Mercedes contacted the FIA following the race at Suzuka on October 9 to lodge a protest against Verstappen, believing his on-track defence from Lewis Hamilton in the closing laps to have breached the sporting regulations.

Verstappen finished less than a second clear at the checkered flag, meaning a time penalty would gain Hamilton a position and three extra points in his bid for the drivers’ championship.

The FIA stewards informed Mercedes that a decision could not be made at Suzuka as both Hamilton and Verstappen had already left the track, postponing a hearing to the United States Grand Prix weekend in Austin.

Mercedes withdrew its protest not long after, making the result of the race official and leaving Verstappen in second place with Hamilton third.

Ahead of this weekend’s race in Austin, Wolff explained what caused the mix-up over the protest, saying that Mercedes had to make a split decision before leaving Japan.

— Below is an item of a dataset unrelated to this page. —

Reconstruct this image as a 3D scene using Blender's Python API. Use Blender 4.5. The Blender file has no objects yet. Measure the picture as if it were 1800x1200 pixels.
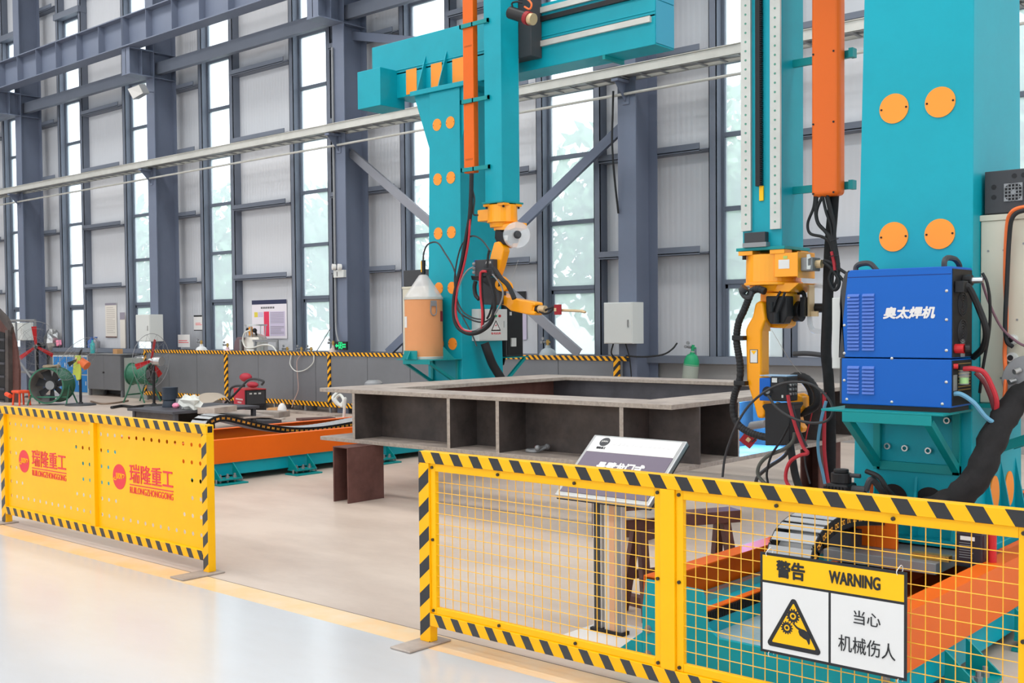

“It was a miscommunication,” Wolff said.

“When we left the circuit, I said that the Verstappen manoeuvre was a hard manoeuvre but probably what we want to see in Formula 1. He’s refreshing and I think that the drivers need to sort that out among themselves on track.

“And we decided not to step in and then it was an unfortunate coincidence that we took off, we left. The team had a minute to decide whether to protest or not and that’s what they did.

“Once we were able to communicate again, which was 30 minutes after take-off, we decided to withdraw the protest.”